Duisburg. . Amerikanistikprofessor Josef Raab von der Uni Duisburg-Essen war zur Zeit der Terroranschläge auf das World Trade Center am 11. September 2001 in New York. Die Tage kann er nicht vergessen. Er plant eine Vorlesung zum Thema.
„Es waren sehr bedrückende Stunden und Tage. Alles kam mir so surreal vor“, erinnert sich Prof. Dr. Josef Raab an den Tag, an dem sich die Welt veränderte. Der Amerikanistikprofessor an der Universität Duisburg-Essen war am 11. September 2001 in New York und wurde Zeuge der beispiellosen Terroranschläge auf das World Trade Center.
„Meine Frau ist Amerikanerin und hat damals in New Jersey unweit von New York gelebt. Ich war in jenem September auch dort. Wir wollten mit unserem kleinen Sohn einen gemütlichen Familientag verbringen. Doch es kam alles anders“, erzählt Raab.

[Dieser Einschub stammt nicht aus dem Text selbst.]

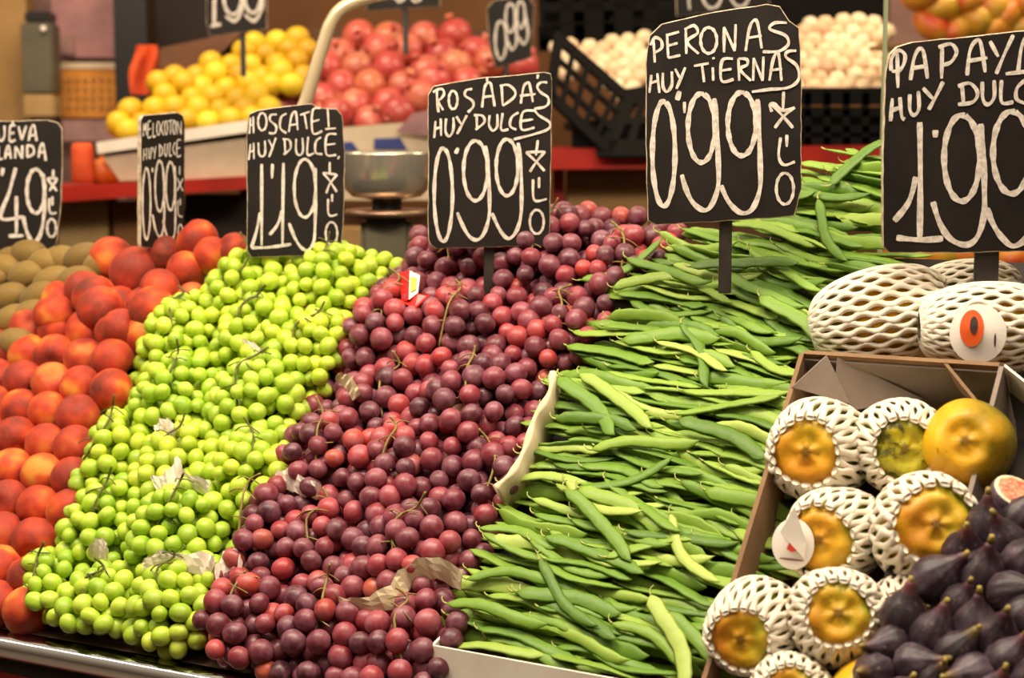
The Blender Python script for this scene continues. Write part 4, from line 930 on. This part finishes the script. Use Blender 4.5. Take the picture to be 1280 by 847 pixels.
mb = MB(); mb.lathe([(.001, -56 * k_), (.03, -56 * k_), (.03, -72 * k_)], 20, M4=Mt); rel(mb, 'neck', M['black_shade'], smooth=True)
mb = MB(); mb.box(c0 + Vector((0, 0, -.24)), (rr * .55, 0, 0), (0, rr * .5, 0), (0, 0, .115)); rel(mb, 'body', M['greybox'], bevel=.01)
arm = empty('scale_arm', at(380, 330, 3.3), 'bent shiny metal arm curving up over the pomegranates', 'metal arm')
pth = spline([at(374, 230, 3.3), at(376, 150, 3.3), at(385, 118, 3.3), at(402, 62, 3.3), at(414, 28, 3.3), at(432, 8, 3.3), at(470, -6, 3.3), at(520, -12, 3.3)], 8)
mb = MB(); mb.tube(pth, [.0125] * len(pth), 14); rel(mb, 'tube', simple('champagne_metal', '#e0c8a0', None, 8, .3, metal=.45), arm, smooth=True)
mb = MB(); c1 = at(380, 250, 3.3); mb.box(c1, (.02, 0, 0), (0, .02, 0), (0, 0, .03)); rel(mb, 'bracket', M['black_shade'], arm, bevel=.004)

# ------------------------------------------------------------------ far stall: ledges, boxes, heaps, signs
def pbox(name, x0, y0, x1, y1, Y, d, mat, label=None, cat=None, kind=None, group=None, bevel=0):
    c, ex, ey, ez = unproj_box(x0, y0, x1, y1, Y, d)
    mb = MB(); mb.box(Vector((0, 0, 0)), ex, ey, ez); o = mb.build(name, mat, bevel=bevel); o.location = c
    return tag(o, label, cat, group, kind)
def slant(name, x0, y0, x1, y1, x2, y2, x3, y3, Y, d, mat, label=None, cat=None, kind=None, parent=None):
    f = [at(x0, y0, Y), at(x1, y1, Y), at(x2, y2, Y), at(x3, y3, Y)]; c = sum(f, Vector()) / 4; b = [p + Vector((0, d, 0)) for p in f]
    mb = MB(); mb.hexa([p - c for p in f] + [p - c for p in b]); o = mb.build(name, mat, bevel=0); o.location = c
    if parent: o.parent = parent; o.location = c - parent.location
    return tag(o, label, cat, None, kind)
# ledges and the stall fronts under them
slant('red_ledge', -60, 262, -60, 241, 310, 220, 310, 236, 4.45, .5, M['red_ledge'], 'red ledge along the far stall at the left, under the lemon crate', 'ledge')
slant('red_ledge', 640, 212, 640, 187, 1150, 181, 1150, 208, 4.45, .5, M['red_ledge'], 'glossy red ledge along the far stall at the right, under the black crates', 'ledge')
slant('red_ledge', 300, 262, 300, 236, 645, 200, 645, 222, 4.9, .4, M['red_ledge'], 'red ledge far behind the weighing scale, mostly hidden', 'ledge')
pbox('stall_front', -80, 262, 1200, 908, 4.75, .1, M['shelfwood'], 'brown wooden lower front of the far stall', 'stall front')
pbox('pillar', 92, 248, 134, 908, 4.6, .12, M['beige'], 'beige square pillar under the red ledge left of the melocoton sign', 'pillar')
pbox('board', 232, 243, 308, 300, 4.62, .05, M['dark'], 'dark brown board under the ledge right of the melocoton sign', 'board')
pbox('board', 143, 252, 176, 330, 4.6, .05, M['wall'], 'brown board under the ledge left of the melocoton sign', 'board')
pbox('panel', 706, 212, 812, 908, 4.6, .08, M['tan'], 'tan panel below the right red ledge between two signs', 'panel')
pbox('panel', 690, 212, 705, 908, 4.58, .08, M['red_panel'], 'narrow dark red upright beside the tan panel', 'panel')
pbox('panel', 428, 285, 520, 908, 4.5, .08, M['tan'], 'tan brown low panel behind the weighing scale', 'panel')
pbox('shelf', 150, 36, 640, 52, 6.65, .3, M['shelfwood'], 'long brown shelf high behind the fruit heaps', 'shelf')
pbox('panel', 540, 60, 690, 760, 6.0, .1, M['wall'], 'brown panel behind the pomegranates', 'panel')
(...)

Es ist ein Dienstagmorgen, Bürgerschaftwahlen stehen an. Raabs Frau verlässt früh das Haus, um in New York zur Urne zu gehen. Der Familienvater arbeitet derweil an einem Forschungsprojekt, sein Sohn sitzt vor dem Kinderfernsehprogramm, als um 9 Uhr das Telefon klingelt und eine Familienfreundin mit hektischer Stimme fragt, ob seine Frau zur Arbeit gegangen ist.
„Wenn sie zur Arbeit fährt, muss sie an der U-Bahn-Haltestelle unter dem World Trade Center umsteigen. Noch ehe ich mir Sorgen machen konnte, kam meine Frau zur Tür herein“, berichtet Raab. Die Erleichterung ist ihm auch nach zehn Jahren noch anzusehen, wenn er darüber spricht.
"Das war grausam."
Im nächsten Augenblick wird das Fernsehprogramm unterbrochen. Alle Sender zeigen Bilder aus dem Herzen Manhattans. Es sind Bilder der Verzweiflung, des Schreckens, der Zerstörung.
Der Amerikanistik-Dozent glaubt zunächst an einen Unfall, „ein Sportflieger, der die Orientierung verloren hat.“ Mit jeder weiteren Minute wird ihm klar, dass es sich nicht um einen Unfall handelt, „plötzlich stürzte noch ein Flugzeug in den zweiten Turm. Das war grausam.“
Raab ist schockiert von den Bildern. Er schnappt sich seinen Sohn und geht mit ihm auf den Spielplatz. Kampfjets der Airforce fliegen über den Hudson. Der 50-Jährige fühlt sich „bedrückt“, fragt sich, ob den beiden Anschlägen noch weitere folgen. Verzweifelte Nachbarn versuchen ihre Angehörigen, die in New York arbeiten oder leben, zu erreichen.
Die Telefonnetze sind überlastet, der öffentliche Verkehr lahm gelegt. Gegen Mittag sieht man die Rauchwolken auch am Himmel in New Jersey, ein beißender Brandgeruch verbreitet sich, der auch in den nächsten Tagen noch allgegenwärtig sein wird.
Keiner will alleine sein
Raab will nicht untätig herumstehen. Er will helfen und ruft das nahe gelegene Krankenhaus an, fragt ob er Blut spenden kann. Die Krankenschwester antwortet mit gebrochener Stimme: „Wir brauchen kein Blut. Es kommen keine Überlebenden.“
Am Abend suchen die Menschen Nähe. Die Straßen, die Cafés, die Restaurants sind voll. Keiner will alleine sein. Nachbarn berichten von kilometerweiten Märschen, die sie hinlegen mussten, um aus New York raus zu kommen.
Die Raabs suchen die Kirche „St. John the Divine“ in der Nähe des Broadway auf. Das Gotteshaus ist gänzlich überfüllt. „Alle wollten gemeinsam begreifen, was passiert ist“, erinnert sich Raab.
Auch die folgenden Tage fühlten sich „unwirklich“ an, weiß der 50-Jährige noch genau. Am 19. September packen die Raabs ihre Koffer und fahren ins Landesinnere zu Verwandten. Von der Autobahn aus sehen sie immer noch grau-weißen Rauch am Himmel.
Diese Stunden und Tage kann Raab nicht vergessen. Deshalb verarbeitet er seine persönlichen Erlebnisse, die zahlreichen Dokumentarfilme, Bücher, Debatten, Medienbeiträge und die politischen Folgen demnächst in einer Vorlesung.